Holocaust survivor makes plea to younger generation

Watford Synagogue welcomed almost 400 students from local schools and West Herts College to a series of educational sessions on 4 and 5 February.

Published: Friday, 8th February 2019

Speaking at a Holocaust Memorial Day event at Watford Synagogue, Holocaust survivor Manfred Goldberg urged, “After the war we said ‘Never again’ and I never thought I’d see all the genocides we’ve seen since in my lifetime. I think social media has a lot to answer for. It could be a force for good but so often it allows evil to spread.

Manfred, who was only 9 years old when war broke out, came to England in 1946 after surviving Riga Ghetto followed by what he described as “three and a half years of hell” in Stuthoff concentration camp, Poland. On arrival at the camp, during the selektion process that determined who would live and who would die, a stranger behind him in the line whispered, “If they ask you your age, say you’re 17.” The 14-year-old Manfred did as instructed and was put in the group chosen for hard labour instead of the group of women, children and the elderly destined to go straight to the gas chambers. He believes, “I owe my life to that stranger”.

For many years Manfred could not bring himself to speak of his wartime experiences but, with the rise of Holocaust deniers and anti-Semitism, he became convinced of the need for survivors to speak out to ensure that the younger generation knows what really happened.

Watford Synagogue welcomed almost 400 students from local schools and West Herts College to a series of educational sessions on 4 and 5 February. The students, from years 9 to 13, had the rare opportunity to listen to a Holocaust survivor recount their personal story first-hand and take part in a workshop relating historical facts about the Holocaust to contemporary issues such as racism, discrimination and personal responsibility. As well as Manfred, this year’s speakers sharing their remarkable stories of survival were Eva Clarke, Peter Lantos and Tracy Moses on behalf of her father Harry Spiro.

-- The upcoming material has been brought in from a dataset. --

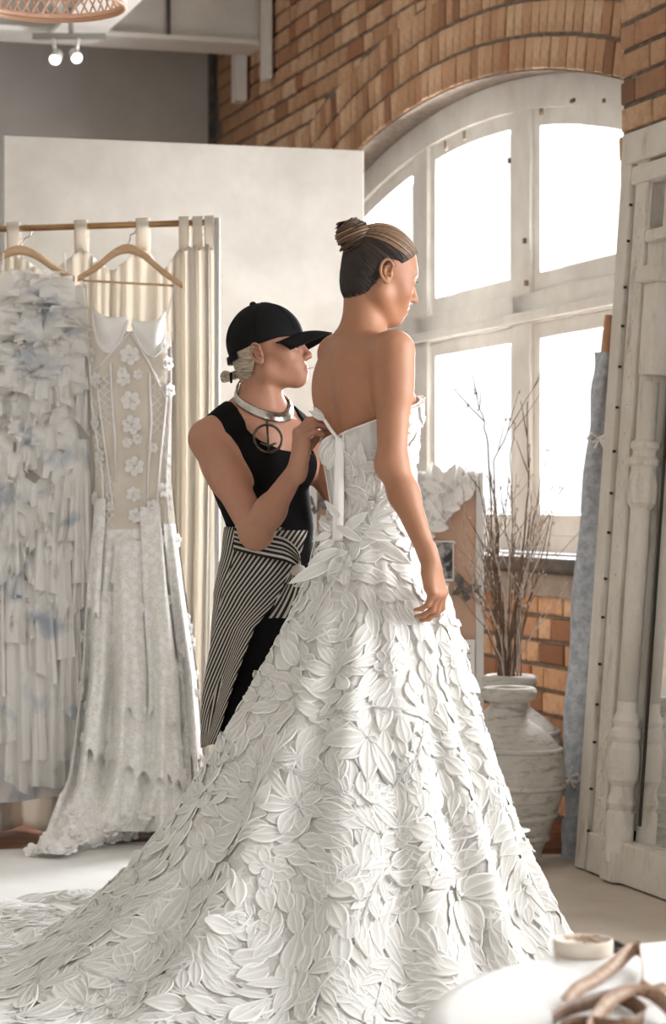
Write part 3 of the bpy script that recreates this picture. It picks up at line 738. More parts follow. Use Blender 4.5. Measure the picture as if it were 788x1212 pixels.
# ---- urns
t = NT('urn_clay'); co = t.coord('Object'); n1 = t.noise(7, 6, .65, co); n2 = t.noise(55, 5, .7, co); n3 = t.noise(14, 5, .6, t.coord('Object', (1, 1, 4)))
c = t.ramp(n1, [(.3, lin((182, 174, 164))), (.68, lin((214, 209, 201)))])
c = t.mix(t.math('MULTIPLY', t.math('SUBTRACT', n3, .52, True), 3.6, True), c, lin((128, 117, 105)))
c = t.mix(t.math('MULTIPLY', t.math('SUBTRACT', n2, .62, True), 4, True), c, lin((88, 80, 72))); t.col(c); t.set(Roughness=.92); t.bump(t.math('ADD', n2, n3), .6, .008)
def urn(loc, s, label, ribs):
    o = empty('clay_urn', loc, 0, label, 'urn', 'antique clay urns')
    pr = [(0.0, .0), (.088, .0), (.094, .02), (.118, .08), (.148, .16), (.170, .23), (.177, .285), (.173, .33), (.158, .37), (.128, .405), (.092, .43), (.066, .447), (.058, .465), (.056, .49), (.060, .508)]
    def wob(a, z): return .012*math.sin(3*a+z*12)+.006*math.sin(7*a+z*40)
    Mx = Matrix.Scale(s, 3)
    MB().lathe(pr, 56, loc, Mx, wob).build('body', 'urn_clay', o, sm=True)
    MB().lathe([(.058, .503), (.078, .512), (.086, .522), (.088, .536), (.084, .548), (.074, .552), (.064, .546), (.056, .53), (.05, .49), (.04, .46), (.03, .45)], 48, loc, Mx, lambda a, z: .008*math.sin(4*a)).build('rim', 'urn_clay', o, sm=True)
    for z in ribs:
        r = np.interp(z, [p[1] for p in pr], [p[0] for p in pr])
        MB().tube([(loc[0]+s*(r*(1+wob(a, z)))*math.cos(a), loc[1]+s*(r*(1+wob(a, z)))*math.sin(a), loc[2]+s*(z+.003*math.sin(a*2+z*50))) for a in [2*PI*i/56 for i in range(56)]], .0088*s, 8, closed=True).build('ridge', 'urn_clay', o, sm=True)
    return o
u1 = fl(602, 1030); u1 = Vector((u1.x*(u1.y+.09)/u1.y, u1.y+.09, .005))
urn(u1, 1.0, 'weathered clay urn in front, with ringed belly and empty mouth', (.025, .085, .155, .25, .36))
u2 = at(603, 700, 7.78); u2.z = .002
urn(u2, 1.02, 'weathered clay urn behind, holding the bare twigs', (.06, .14, .25, .37))
# ---- twigs
pmat('twig_bark', (92, 72, 58), (132, 108, 90), 30, .9); pmat('twig_pale', (168, 150, 134), (206, 194, 182), 30, .9)
R = random.Random(77)
mouth = Vector((u2.x, u2.y, .55))
TWL = ['tall dark twig reaching highest of the left ones above the pin board', 'forked looking twig bending right across the window mullion', 'thick dark upright twig in front of the window mullion', 'slender twig leaning right in front of the right window pane', 'slender upright twig just left of the window mullion', 'pale twig leaning left across the lace swatch', 'pale twig reaching furthest left over the peach board', 'dark twig leaning furthest right beside the fabric roll', 'short pale twig sticking out right across the brick wall']
def twig(pts, r0, buds, mat, side=True):
    pts = [Vector(p) for p in pts]; base = pts[0]
    m = MB(); n = len(pts); fine = []
    for i in range(n-1):
        for k in range(4): fine.append(pts[i].lerp(pts[i+1], k/4)+Vector((R.uniform(-1, 1), R.uniform(-1, 1), 0))*.0035)
    fine.append(pts[-1]); N_ = len(fine)
    m.tube(fine, [r0*(1-.75*i/N_) for i in range(N_)], 6)
    o = m.build('twig', mat, sm=True)
    tag(o, TWL.pop(0) if TWL else 'thin budding twig in the dense bunch rising from the rear urn', 'twig', 'twigs in the rear urn')
    if side:
        for _ in range(R.randint(2, 4)):
            i = R.randint(N_//3, N_-2); p = fine[i]; d = (fine[i+1]-p).normalized(); sd = Vector((R.uniform(-1, 1), R.uniform(-.4, .4), 0))
            L_ = R.uniform(.05, .16); q = [p, p+(d*.7+sd*.5)*L_*.5, p+(d*1.1+sd*.7)*L_]
            MB().tube(q, [r0*.5, r0*.4, r0*.2], 5).build('side_shoot', mat, o)
            fine += [q[1], q[2]]
    mb = MB()
    for _ in range(buds):
        p = R.choice(fine[len(fine)//5:]); p = p+Vector((R.uniform(-1, 1), R.uniform(-1, 1), R.uniform(-1, 1)))*.004
        mb.lathe([(.0004, -.006), (.0034, 0), (.0004, .007)], 5, p)
    if buds: mb.build('buds', 'twig_pale', o)['kind'] = 'stuff'
    return o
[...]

Participating schools from the local area included Watford Boys’ Grammar, Hemel Hempstead School and Abbott’s Hill School (Hemel Hempstead), Kings Langley School and Challney Boys (Luton), along with students studying Health & Social Care at Watford’s West Herts College.

Students’ feedback such as, “I have learned about the massacre of the Holocaust and how truly terrifying it must have been for a young person. I hope our generation can learn from it and it won’t be repeated,” and “It’s hard to believe that a horror of this magnitude was permitted to happen” showed the impact of the programme on those present.